* _Exercise description_:
List all lines in the material below that contain "empty".
= = = = = = =
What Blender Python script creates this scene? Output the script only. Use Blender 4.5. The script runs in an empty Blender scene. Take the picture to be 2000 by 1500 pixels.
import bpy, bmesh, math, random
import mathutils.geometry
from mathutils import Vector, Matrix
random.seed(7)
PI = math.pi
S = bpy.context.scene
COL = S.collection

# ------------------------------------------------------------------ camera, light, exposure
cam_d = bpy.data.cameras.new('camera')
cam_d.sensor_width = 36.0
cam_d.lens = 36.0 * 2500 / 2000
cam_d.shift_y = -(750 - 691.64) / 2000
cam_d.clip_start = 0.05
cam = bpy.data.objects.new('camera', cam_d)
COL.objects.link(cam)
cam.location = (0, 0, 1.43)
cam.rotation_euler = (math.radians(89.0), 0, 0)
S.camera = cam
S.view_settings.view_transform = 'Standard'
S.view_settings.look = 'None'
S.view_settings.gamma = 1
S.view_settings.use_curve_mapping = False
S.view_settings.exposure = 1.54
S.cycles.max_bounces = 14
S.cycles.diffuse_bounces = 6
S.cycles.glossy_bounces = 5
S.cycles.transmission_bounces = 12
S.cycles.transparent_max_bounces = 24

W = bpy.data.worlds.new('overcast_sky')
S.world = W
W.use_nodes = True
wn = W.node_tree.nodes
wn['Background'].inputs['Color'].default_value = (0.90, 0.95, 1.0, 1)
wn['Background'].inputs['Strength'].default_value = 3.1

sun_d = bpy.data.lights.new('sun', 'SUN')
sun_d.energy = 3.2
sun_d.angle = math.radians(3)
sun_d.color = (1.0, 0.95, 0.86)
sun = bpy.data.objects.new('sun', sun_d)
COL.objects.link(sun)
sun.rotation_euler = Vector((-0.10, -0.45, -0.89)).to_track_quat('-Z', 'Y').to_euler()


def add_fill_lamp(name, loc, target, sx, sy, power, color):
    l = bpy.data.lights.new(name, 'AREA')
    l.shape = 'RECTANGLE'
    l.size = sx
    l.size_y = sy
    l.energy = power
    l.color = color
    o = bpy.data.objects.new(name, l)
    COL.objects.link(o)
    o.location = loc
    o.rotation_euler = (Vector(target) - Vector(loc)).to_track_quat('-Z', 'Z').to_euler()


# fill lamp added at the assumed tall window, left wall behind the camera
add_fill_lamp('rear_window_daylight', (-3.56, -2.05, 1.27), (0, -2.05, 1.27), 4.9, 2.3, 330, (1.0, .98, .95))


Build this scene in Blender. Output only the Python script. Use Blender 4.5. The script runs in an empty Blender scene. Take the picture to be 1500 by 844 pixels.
= = = = = = =
* _Worked solution_:
What Blender Python script creates this scene? Output the script only. Use Blender 4.5. The script runs in an empty Blender scene. Take the picture to be 2000 by 1500 pixels.
Build this scene in Blender. Output only the Python script. Use Blender 4.5. The script runs in an empty Blender scene. Take the picture to be 1500 by 844 pixels.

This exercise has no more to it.